**TASK TO COMPLETE**
Beginning at the line containing "L=3.2, b=2.6, k=.06)", output every line to the end of the data below exactly as it appears.

○ ○ ○ ○ ○

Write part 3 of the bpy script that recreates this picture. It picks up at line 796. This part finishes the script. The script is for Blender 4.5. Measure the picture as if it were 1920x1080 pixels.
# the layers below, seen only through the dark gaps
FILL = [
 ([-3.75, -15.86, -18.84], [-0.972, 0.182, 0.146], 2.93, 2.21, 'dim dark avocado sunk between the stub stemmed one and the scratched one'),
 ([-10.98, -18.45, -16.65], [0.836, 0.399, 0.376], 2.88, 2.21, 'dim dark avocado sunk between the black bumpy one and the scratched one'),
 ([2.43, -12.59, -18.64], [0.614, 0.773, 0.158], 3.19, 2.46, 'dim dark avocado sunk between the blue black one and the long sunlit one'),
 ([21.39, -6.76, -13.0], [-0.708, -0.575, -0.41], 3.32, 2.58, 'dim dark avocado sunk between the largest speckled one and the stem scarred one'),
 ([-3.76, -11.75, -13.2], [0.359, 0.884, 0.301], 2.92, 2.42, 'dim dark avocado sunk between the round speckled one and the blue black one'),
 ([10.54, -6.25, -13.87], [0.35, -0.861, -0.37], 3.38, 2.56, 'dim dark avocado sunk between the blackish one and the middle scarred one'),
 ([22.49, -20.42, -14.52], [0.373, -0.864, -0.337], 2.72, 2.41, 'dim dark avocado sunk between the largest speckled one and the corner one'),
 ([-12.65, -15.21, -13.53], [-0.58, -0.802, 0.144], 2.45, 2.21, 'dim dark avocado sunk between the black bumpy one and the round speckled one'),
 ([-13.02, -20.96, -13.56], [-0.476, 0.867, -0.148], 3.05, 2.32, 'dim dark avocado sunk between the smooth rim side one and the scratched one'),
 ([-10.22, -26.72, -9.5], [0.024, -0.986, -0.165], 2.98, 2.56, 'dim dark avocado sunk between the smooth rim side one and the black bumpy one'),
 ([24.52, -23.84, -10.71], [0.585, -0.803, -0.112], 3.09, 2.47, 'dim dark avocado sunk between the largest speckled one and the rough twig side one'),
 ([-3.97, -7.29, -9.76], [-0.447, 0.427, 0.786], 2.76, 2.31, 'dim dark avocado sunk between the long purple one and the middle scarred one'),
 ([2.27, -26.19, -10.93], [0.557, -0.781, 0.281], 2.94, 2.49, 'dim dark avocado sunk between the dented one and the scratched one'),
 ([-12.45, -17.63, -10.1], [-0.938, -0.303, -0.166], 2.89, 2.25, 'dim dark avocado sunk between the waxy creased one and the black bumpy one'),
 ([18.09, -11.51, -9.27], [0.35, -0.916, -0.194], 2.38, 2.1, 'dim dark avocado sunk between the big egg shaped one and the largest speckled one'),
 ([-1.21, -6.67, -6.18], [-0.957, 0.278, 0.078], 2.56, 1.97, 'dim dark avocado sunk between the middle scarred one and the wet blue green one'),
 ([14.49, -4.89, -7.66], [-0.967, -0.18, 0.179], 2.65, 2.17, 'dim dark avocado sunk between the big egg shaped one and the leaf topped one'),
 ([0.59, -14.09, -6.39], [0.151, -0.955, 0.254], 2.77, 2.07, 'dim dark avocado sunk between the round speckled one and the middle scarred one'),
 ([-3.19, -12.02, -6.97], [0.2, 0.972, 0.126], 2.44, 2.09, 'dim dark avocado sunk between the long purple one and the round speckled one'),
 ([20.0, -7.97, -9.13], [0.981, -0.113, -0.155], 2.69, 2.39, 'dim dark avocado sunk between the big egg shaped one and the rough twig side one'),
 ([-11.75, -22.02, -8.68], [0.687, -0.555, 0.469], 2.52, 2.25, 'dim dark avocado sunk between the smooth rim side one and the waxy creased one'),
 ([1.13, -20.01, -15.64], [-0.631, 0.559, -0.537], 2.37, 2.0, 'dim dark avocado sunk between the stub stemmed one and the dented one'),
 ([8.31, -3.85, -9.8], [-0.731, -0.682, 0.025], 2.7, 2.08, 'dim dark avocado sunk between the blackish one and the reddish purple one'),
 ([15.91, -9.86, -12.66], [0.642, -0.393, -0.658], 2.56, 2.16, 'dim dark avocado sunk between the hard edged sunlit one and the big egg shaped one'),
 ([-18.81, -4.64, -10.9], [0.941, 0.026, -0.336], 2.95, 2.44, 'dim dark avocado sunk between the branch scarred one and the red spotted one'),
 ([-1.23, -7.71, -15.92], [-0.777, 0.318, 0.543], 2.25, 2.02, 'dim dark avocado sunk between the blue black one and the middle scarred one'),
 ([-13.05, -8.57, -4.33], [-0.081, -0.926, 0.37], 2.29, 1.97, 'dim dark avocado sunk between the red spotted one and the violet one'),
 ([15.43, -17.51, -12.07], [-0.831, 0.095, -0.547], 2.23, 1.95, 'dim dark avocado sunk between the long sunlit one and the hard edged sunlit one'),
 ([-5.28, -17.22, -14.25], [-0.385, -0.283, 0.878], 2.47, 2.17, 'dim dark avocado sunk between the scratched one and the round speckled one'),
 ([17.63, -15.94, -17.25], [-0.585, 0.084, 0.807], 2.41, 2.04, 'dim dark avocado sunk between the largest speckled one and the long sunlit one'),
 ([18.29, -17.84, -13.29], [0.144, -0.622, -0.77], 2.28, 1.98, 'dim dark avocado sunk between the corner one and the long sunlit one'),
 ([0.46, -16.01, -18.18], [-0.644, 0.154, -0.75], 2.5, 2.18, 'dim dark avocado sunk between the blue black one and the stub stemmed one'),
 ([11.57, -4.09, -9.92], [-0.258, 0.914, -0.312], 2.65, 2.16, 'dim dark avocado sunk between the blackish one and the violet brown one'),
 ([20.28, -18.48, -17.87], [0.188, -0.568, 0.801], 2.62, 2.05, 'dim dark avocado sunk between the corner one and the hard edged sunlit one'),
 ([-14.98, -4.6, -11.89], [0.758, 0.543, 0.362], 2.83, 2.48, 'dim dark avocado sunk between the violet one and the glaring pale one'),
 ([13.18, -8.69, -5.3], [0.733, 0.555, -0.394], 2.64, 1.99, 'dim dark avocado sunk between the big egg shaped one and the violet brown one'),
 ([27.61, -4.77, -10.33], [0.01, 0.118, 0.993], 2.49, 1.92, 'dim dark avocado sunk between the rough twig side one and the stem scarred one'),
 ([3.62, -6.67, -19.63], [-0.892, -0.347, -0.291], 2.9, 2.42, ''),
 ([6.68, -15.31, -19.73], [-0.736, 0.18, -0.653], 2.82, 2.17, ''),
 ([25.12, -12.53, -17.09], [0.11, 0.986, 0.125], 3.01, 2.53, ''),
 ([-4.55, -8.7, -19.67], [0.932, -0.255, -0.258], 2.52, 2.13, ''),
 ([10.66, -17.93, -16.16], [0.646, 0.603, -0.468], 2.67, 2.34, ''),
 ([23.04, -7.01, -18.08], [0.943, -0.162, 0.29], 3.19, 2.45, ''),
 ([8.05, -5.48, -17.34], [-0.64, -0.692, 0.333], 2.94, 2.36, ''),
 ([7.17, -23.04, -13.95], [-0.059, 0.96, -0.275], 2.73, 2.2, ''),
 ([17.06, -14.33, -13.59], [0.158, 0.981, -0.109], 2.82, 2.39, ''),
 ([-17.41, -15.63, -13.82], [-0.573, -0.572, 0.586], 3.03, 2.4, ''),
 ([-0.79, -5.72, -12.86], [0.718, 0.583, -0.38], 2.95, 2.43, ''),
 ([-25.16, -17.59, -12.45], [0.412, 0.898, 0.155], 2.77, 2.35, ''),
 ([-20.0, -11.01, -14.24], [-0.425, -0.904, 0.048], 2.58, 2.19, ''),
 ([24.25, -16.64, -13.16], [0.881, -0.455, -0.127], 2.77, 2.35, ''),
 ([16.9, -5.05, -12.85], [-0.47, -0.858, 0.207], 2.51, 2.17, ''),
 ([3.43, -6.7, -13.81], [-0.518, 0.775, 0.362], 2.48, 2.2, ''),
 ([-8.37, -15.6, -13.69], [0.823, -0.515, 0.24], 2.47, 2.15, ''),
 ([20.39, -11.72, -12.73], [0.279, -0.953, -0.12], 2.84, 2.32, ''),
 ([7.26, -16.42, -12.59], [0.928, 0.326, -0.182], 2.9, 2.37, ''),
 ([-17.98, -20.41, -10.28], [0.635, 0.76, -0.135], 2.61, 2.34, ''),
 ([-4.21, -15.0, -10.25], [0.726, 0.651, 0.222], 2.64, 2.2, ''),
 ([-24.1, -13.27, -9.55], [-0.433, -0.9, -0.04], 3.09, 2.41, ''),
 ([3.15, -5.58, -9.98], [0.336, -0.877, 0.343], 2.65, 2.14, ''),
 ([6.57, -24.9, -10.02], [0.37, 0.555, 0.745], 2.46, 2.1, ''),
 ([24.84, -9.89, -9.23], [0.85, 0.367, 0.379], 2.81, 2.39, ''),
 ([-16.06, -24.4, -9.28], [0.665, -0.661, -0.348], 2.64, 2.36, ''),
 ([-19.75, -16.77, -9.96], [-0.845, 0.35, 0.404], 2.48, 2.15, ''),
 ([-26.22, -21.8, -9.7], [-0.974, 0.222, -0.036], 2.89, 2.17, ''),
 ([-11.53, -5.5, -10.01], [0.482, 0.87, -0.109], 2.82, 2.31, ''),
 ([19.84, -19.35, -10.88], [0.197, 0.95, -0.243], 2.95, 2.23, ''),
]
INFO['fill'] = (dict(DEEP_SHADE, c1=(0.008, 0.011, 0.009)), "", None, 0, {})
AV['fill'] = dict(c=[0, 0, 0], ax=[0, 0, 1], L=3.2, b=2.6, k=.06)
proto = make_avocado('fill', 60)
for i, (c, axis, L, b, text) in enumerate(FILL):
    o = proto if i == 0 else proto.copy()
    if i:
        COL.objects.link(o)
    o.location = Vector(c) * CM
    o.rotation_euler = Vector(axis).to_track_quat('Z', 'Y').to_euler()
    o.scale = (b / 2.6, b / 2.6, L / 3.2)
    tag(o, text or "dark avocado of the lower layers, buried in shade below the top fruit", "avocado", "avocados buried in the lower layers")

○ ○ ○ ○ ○

**SOLUTION TO THE PROBLEM**
AV['fill'] = dict(c=[0, 0, 0], ax=[0, 0, 1], L=3.2, b=2.6, k=.06)
proto = make_avocado('fill', 60)
for i, (c, axis, L, b, text) in enumerate(FILL):
    o = proto if i == 0 else proto.copy()
    if i:
        COL.objects.link(o)
    o.location = Vector(c) * CM
    o.rotation_euler = Vector(axis).to_track_quat('Z', 'Y').to_euler()
    o.scale = (b / 2.6, b / 2.6, L / 3.2)
    tag(o, text or "dark avocado of the lower layers, buried in shade below the top fruit", "avocado", "avocados buried in the lower layers")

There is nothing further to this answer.